DATA PROVIDED
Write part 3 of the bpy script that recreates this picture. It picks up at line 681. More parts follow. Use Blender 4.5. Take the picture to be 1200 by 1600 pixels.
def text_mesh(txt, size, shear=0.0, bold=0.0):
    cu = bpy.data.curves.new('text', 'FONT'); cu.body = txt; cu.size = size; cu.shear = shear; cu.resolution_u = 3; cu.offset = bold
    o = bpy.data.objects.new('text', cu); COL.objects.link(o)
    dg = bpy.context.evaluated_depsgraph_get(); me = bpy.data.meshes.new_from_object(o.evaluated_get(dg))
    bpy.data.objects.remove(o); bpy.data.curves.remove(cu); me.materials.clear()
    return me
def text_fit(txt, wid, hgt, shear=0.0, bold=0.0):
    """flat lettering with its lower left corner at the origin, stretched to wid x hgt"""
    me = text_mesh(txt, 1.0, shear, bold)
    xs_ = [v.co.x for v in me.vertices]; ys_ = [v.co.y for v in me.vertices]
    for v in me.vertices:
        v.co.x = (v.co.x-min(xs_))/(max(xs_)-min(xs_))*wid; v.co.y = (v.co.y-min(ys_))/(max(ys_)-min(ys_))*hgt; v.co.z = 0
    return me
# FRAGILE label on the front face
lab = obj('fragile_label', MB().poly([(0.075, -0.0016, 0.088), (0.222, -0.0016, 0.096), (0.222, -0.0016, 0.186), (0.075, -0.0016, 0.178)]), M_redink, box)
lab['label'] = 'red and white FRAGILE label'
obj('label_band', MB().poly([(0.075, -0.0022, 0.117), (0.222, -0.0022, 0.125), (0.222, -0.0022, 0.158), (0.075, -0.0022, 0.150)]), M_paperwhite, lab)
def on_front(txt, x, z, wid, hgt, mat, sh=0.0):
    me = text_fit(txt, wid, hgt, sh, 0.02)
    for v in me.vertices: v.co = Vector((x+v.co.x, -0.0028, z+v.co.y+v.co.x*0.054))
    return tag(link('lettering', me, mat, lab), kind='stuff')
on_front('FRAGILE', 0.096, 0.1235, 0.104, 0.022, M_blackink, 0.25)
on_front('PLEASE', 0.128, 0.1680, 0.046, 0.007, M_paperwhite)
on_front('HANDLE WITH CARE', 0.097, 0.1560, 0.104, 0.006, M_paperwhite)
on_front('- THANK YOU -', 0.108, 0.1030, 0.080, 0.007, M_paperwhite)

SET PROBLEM
From the listing above, reproduce all the lines exactly.

SOLUTION TO THIS TASK
Write part 3 of the bpy script that recreates this picture. It picks up at line 681. More parts follow. Use Blender 4.5. Take the picture to be 1200 by 1600 pixels.
def text_mesh(txt, size, shear=0.0, bold=0.0):
    cu = bpy.data.curves.new('text', 'FONT'); cu.body = txt; cu.size = size; cu.shear = shear; cu.resolution_u = 3; cu.offset = bold
    o = bpy.data.objects.new('text', cu); COL.objects.link(o)
    dg = bpy.context.evaluated_depsgraph_get(); me = bpy.data.meshes.new_from_object(o.evaluated_get(dg))
    bpy.data.objects.remove(o); bpy.data.curves.remove(cu); me.materials.clear()
    return me
def text_fit(txt, wid, hgt, shear=0.0, bold=0.0):
    """flat lettering with its lower left corner at the origin, stretched to wid x hgt"""
    me = text_mesh(txt, 1.0, shear, bold)
    xs_ = [v.co.x for v in me.vertices]; ys_ = [v.co.y for v in me.vertices]
    for v in me.vertices:
        v.co.x = (v.co.x-min(xs_))/(max(xs_)-min(xs_))*wid; v.co.y = (v.co.y-min(ys_))/(max(ys_)-min(ys_))*hgt; v.co.z = 0
    return me
# FRAGILE label on the front face
lab = obj('fragile_label', MB().poly([(0.075, -0.0016, 0.088), (0.222, -0.0016, 0.096), (0.222, -0.0016, 0.186), (0.075, -0.0016, 0.178)]), M_redink, box)
lab['label'] = 'red and white FRAGILE label'
obj('label_band', MB().poly([(0.075, -0.0022, 0.117), (0.222, -0.0022, 0.125), (0.222, -0.0022, 0.158), (0.075, -0.0022, 0.150)]), M_paperwhite, lab)
def on_front(txt, x, z, wid, hgt, mat, sh=0.0):
    me = text_fit(txt, wid, hgt, sh, 0.02)
    for v in me.vertices: v.co = Vector((x+v.co.x, -0.0028, z+v.co.y+v.co.x*0.054))
    return tag(link('lettering', me, mat, lab), kind='stuff')
on_front('FRAGILE', 0.096, 0.1235, 0.104, 0.022, M_blackink, 0.25)
on_front('PLEASE', 0.128, 0.1680, 0.046, 0.007, M_paperwhite)
on_front('HANDLE WITH CARE', 0.097, 0.1560, 0.104, 0.006, M_paperwhite)
on_front('- THANK YOU -', 0.108, 0.1030, 0.080, 0.007, M_paperwhite)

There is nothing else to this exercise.